The rare-plant connoisseur has many tips to grow a great garden

Q: This garden is full of unusual plants. Which of these should be grown in more home gardens?

A: The red horsechestnuts (Aesculus x carnea ‘Briotii’) grow well in Northwest gardens, as do all kinds of Ceanothus―from the 10-foot-wide C. ‘Concha’ to wonderful groundcovers like Gloriosus, Griseus horizontalis, and Prostratus. Coast silktassel (Garrya elliptica) is an underused native that really stands out in winter.
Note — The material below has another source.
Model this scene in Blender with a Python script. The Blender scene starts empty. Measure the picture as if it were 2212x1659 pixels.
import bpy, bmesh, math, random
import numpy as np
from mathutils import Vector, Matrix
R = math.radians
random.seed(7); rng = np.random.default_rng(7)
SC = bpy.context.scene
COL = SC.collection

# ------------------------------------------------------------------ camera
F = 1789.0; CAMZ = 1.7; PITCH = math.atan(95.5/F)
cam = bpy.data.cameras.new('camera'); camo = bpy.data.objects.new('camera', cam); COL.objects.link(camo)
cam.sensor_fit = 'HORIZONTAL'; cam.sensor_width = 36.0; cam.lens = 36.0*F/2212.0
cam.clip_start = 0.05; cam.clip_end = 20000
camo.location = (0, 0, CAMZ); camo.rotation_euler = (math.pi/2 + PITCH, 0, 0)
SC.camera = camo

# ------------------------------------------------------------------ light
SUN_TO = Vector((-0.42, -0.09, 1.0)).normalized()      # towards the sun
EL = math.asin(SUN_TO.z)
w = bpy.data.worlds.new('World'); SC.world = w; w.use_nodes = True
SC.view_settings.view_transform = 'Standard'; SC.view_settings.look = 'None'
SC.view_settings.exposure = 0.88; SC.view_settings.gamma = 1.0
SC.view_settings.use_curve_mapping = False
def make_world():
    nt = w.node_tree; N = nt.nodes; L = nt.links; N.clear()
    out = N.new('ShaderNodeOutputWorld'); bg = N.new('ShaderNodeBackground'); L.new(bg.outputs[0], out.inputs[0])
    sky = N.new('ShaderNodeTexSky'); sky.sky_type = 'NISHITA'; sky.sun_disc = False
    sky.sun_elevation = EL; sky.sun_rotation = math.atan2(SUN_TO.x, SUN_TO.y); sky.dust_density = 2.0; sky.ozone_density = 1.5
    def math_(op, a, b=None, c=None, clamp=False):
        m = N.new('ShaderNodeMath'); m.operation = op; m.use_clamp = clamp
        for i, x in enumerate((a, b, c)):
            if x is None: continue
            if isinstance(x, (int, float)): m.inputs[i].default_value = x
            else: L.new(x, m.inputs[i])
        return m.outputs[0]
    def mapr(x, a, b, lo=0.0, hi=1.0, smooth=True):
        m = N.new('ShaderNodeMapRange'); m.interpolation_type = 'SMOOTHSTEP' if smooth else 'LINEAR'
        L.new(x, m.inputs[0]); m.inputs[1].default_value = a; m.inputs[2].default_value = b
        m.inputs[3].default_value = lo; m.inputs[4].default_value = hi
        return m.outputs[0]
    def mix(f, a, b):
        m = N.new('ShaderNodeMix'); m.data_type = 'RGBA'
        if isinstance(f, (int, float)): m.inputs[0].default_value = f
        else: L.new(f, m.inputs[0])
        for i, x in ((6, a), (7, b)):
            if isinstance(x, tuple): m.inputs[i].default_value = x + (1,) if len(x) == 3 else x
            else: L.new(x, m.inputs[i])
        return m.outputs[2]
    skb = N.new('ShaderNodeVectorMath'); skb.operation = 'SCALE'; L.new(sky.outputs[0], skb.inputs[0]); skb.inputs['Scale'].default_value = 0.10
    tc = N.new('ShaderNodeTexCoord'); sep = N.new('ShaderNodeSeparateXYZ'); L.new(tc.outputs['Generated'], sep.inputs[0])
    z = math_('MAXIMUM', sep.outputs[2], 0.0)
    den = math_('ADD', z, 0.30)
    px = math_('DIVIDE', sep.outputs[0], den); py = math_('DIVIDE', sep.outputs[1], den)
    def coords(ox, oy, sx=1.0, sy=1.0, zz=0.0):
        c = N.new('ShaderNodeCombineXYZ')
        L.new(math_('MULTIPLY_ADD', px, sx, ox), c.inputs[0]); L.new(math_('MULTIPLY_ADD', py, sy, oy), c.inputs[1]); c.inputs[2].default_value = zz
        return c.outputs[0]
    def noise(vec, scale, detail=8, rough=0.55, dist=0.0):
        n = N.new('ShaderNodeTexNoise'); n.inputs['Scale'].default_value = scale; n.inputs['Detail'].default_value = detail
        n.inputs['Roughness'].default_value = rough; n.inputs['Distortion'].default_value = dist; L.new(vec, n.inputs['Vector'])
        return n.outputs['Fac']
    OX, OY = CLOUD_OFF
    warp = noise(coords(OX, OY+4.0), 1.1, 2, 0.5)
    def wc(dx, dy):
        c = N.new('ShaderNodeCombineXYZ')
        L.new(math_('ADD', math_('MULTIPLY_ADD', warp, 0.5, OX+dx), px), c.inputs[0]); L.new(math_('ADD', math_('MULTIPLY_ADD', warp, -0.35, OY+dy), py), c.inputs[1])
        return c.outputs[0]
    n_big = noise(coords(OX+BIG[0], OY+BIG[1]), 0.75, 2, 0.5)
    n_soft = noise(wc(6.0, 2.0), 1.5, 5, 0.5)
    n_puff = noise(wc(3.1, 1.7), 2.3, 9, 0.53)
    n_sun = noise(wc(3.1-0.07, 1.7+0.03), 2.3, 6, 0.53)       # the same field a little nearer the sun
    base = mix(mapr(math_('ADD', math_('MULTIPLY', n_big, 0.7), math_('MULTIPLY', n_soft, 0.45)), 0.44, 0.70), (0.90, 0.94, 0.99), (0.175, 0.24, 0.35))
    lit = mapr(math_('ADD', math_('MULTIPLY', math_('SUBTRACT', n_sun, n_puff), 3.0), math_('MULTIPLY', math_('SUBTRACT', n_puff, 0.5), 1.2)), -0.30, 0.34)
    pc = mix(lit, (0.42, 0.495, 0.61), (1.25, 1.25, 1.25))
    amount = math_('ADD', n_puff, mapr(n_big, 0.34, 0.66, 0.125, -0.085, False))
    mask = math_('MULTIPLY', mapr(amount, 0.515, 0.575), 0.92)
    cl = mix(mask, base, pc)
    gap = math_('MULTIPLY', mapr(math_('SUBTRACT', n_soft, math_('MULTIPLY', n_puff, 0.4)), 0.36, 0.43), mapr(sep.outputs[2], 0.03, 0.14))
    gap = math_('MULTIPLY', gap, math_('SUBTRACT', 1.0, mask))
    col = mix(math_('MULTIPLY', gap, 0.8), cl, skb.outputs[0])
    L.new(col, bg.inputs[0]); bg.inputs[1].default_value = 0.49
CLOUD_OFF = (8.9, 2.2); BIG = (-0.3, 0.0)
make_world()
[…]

Among roses, I suggest planting ‘Bonica’, a free-flowering variety that has wonderful red-orange hips in fall and winter.

When you’re replacing one of the garden’s choice trees or shrubs, do you shop for specimen-size plants or smaller ones?

I’m one to buy small plants: 1-gallon size mostly, never bigger than 5-gallon. Smaller plants seem to grow faster and adapt to the garden better than bigger plants.

Where do you shop for unusual plants?

Forestfarm in Oregon is one place (541/846-7269). We also keep replacement plants in an on-site greenhouse and nursery, and sometimes extra palm trees are sold at the visitor center (look for windmill palms this month).

The garden contains plants from 104 families, 299 genera, and 573 species. How do you keep track of it all?

For container plants, we bury one tag in the bottom of the pot and attach an identical tag to the actual plant. For garden plants, we bury one tag on the north side of the rootball when we plant and put a second tag on a branch. We also number each planting bed and cross-reference the plants with bed numbers in our database. We used to keep our records on file cards, but the computer is better: When we lose a tag, we just print another one.

Do you use chemical sprays for pest control?

A little. We started an IPM (integrated pest management) program in 1989, and as we’ve reduced spraying, we’ve seen increased bird populations, and the butterflies are back. Now, when the staff sprays at all, it’s just for spot control of weeds and for major problems like last year’s tent caterpillar invasion. When we have to spray, we do it in the still air of early morning, when insects aren’t out. For home gardeners, I think evening’s the best, since beneficial insects like bees aren’t active then.

How do you deal with weeds?

We mulch every bed with 2 inches of wood chips, which we get free from tree trimmers. We also spot-spray with Roundup because it’s biodegradable: Once it comes in contact with organic matter, it starts breaking down rapidly.

Do you fertilize your trees and shrubs?

Yes. In January, after we’ve renewed the wood chips on the garden beds, we feed. One 7-pound coffee can full of 5-10-10 fertilizer covers about 200 square feet.

What’s your watering program?

For decades we watered every week for an hour. But since the soil here is clay, most of the water we applied would run off, so the tree roots never went very deep. After we lost a great tree in a storm―it was a Nothofagus dombeyi―I started applying less water more often. That eliminated runoff and kept the soil moist deeper down. We haven’t lost a tree since.